With his call for spending money at home “instead” of abroad, Obama establishes a false choice, creating a dichotomy where none exists.
But of course Obama is not “creating a dichotomy” quite possibly because, as Kirchick admits, “none exists”. Why stop at Iraq? Probably because Obama thinks the war has been a terrible blunder and American attention might be better, and more profitably, focsed elsewhere. One may disagree with this analysis but doing so does not render Obama’s position “isolationist”. Indeed, if Obama were the sort of (terrible!) isolationist Kirchick accuses him of being, he might indeed consider spending American tax-payer’s cash on Africans an irresponsible waste of money. In fact he proposes doubling the amount of money the US spends on “foreign assistance”. So it seems there is in fact a “limit to Obama’s admonition”.
Equally, Obama is such an “isolationist” that, last time I checked, he wanted to increase US efforts in Afghanistan, to the point that he has, sensibly or not, promised to attack – and deploy troops to – north-west Pakistan if circumstances warrant. Depending upon your perspective nvading a notional ally may be thought reckless or a necessary evil, but it’s hardly the sort of thing Pat Buchanan – to whom Kirchick absurdly compares Obama – is likely to recommend.
Nor, last time I checked, has Obama suggested the US should end its presence in Colombia. Indeed he fully supports Plan Colombia and agrees that the United States must also “take on the Mexican drug cartels”. In the middle east he says the US would “never distance itself from Israel”, while his ambitions for Africa seem all but limitless. One could go on…
Nor does he believe that the United States should close its military bases around the world and bring the boys home. On the contrary, like everyone else who’s won a major party nomination in recent decades he reserves the right to intervene in other countries where he judges it necessary. He may not express this hegemonic view as fiercely as Kirchick might like, but it’s fanciful to suppose that Obama wants to “withdraw” from the rest of the world. On the contrary, he often says “We can restore America’s leadership in the world.” Some isolationism that!

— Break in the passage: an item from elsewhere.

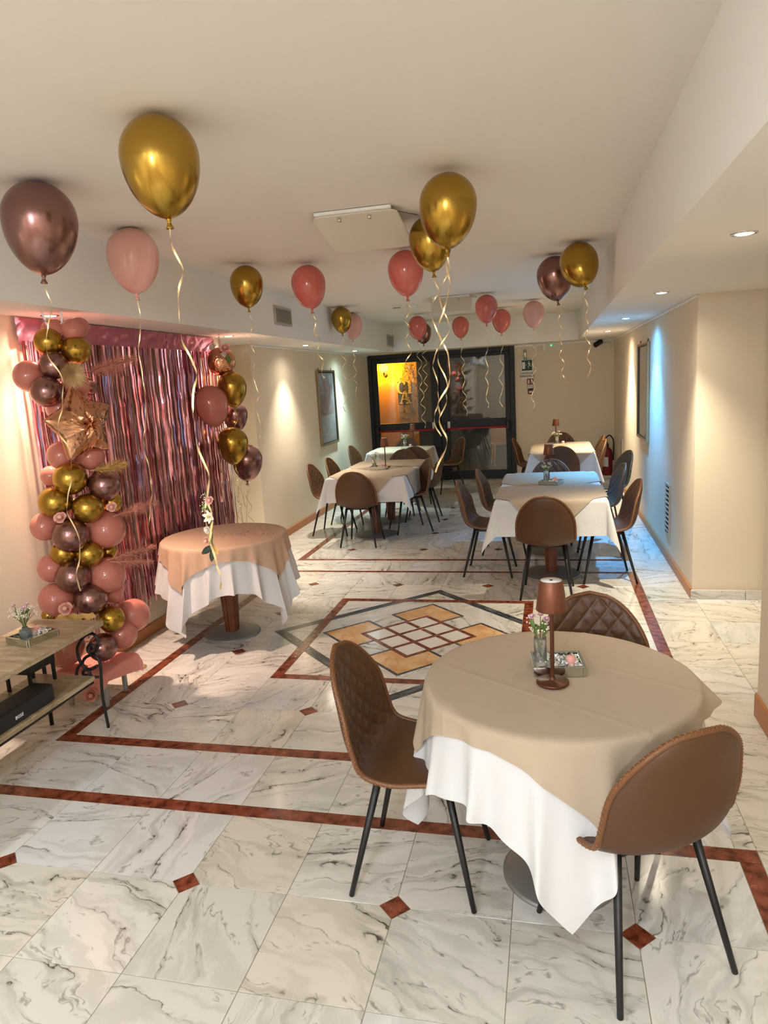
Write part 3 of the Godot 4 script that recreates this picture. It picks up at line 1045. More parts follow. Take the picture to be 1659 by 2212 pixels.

And with regard to Iraq, it’s worth noting that Obama’s “plan” calls for US troops to be brought home within 16 months of his taking office. In other words, even this scandalously isolationist candidate envisages US troops being in Iraq for another two years. And there seems every possibility that Obama’s policy will change and he’ll find himself prepared to countenance an American military presence in Iraq for rather longer than his most devoted supporters would like. Thats why some of them are unhappy with his perceived drift to the centre…
But, none of this – nor the all but endless litany of areas for international engagement that are hidden in plain sight on his website – are enough. No, one line in a single speech cofirms that Obama is an “isolationist”. Well, if so, he’s an isolationist who bears some resemblance to another candidate who plpedged to end an unpopular war: Richard Milhouse Nixon. That being so, Obama is an isolationist only if the word isolationist doesn’t mean what it actually means.